No, it's not. From a distance it looks like the buildings could be patched up reasonably easily but even with the crappy zoon on my Lumix you can see that the cracks run long, deep and expensive. About a $100 million worth apparently.
I then wandered down Worcester Boulevard to Le Cafe, place of late night hot chocolates and long in depth debates about whether you should finish a show with Arms then Puppets or Puppets then Arms.
Nobody will be drinking hot chocolate here for up to four years according to Arts Centre management and you should always finish a show with puppets. Zooming in again...
Pretty bloody lucky the whole thing didn't fall down. Now let's have a look at the Hereford Street side.
I think this is where they are storing all the bits of masonry that came down to hopefully stick back up again at some point during the next four years.

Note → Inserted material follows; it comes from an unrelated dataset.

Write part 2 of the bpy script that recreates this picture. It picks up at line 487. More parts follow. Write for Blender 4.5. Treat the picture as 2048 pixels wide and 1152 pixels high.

From what I've heard the interior of the Arts Centre is a lot worse than the outside. This was the best shot I could get of one of the inner courtyards with a cherry picker getting ready to pick some deliciously large and ripe cherries.
And now, what you've all been waiting for, an out of focus shot of The Dux!
I'd seen The Dux out of focus many times but never like this and it was a little upsetting. It was a perfect sunny Sunday, there were heaps of tables free in the courtyard, I knew there was beer for Africa inside these slightly shattered walls and I couldn't get my lips on any of it. Let's put things into focus now...
I think this is where the fireplace was which would make sense as every chimney is Christchurch has fallen down in protest at subsidised heat pumps. This bit of The Dux doesn't look too good however you will be relieved to know the rest of The Dux looks OK.
What aren't OK are the St. Elmo apartments just opposite The Dux on the corner of Hereford and Madras...
...which aren't there anymore.
Dick Sinke, the owner of The Dux says he can get the place open in a month however The Arts Centre have said nobody is allowed in for four years so they can turn the whole place into the Bob Parker Music Conservatorium for Musical Page Boys. Dick has taken the fight to the man by setting a Facebook page and asking people to write messages of support for The Dux on colourful cut-out ducks. Here's a photo of mum and dad reading a few of them and here's a particularly poignant duck...
Two more photos to finish. The first is looking out over the Autumnal Dux courtyard that I dearly hope will one day be filled with happy Christchurchians. Note the  statue of Dick Sinke in the foreground.
And finally another symbolic one. I saw this as I was walking along Rolleston Avenue. It's half a poster for our Complete History of World Rugby show that had its season cut in half by the earthquake.
We're bringing the show back to Christchurch in September for the Rugby World Cup and I'd love to have a drink at The Dux to celebrate. I hope someone can make it happen.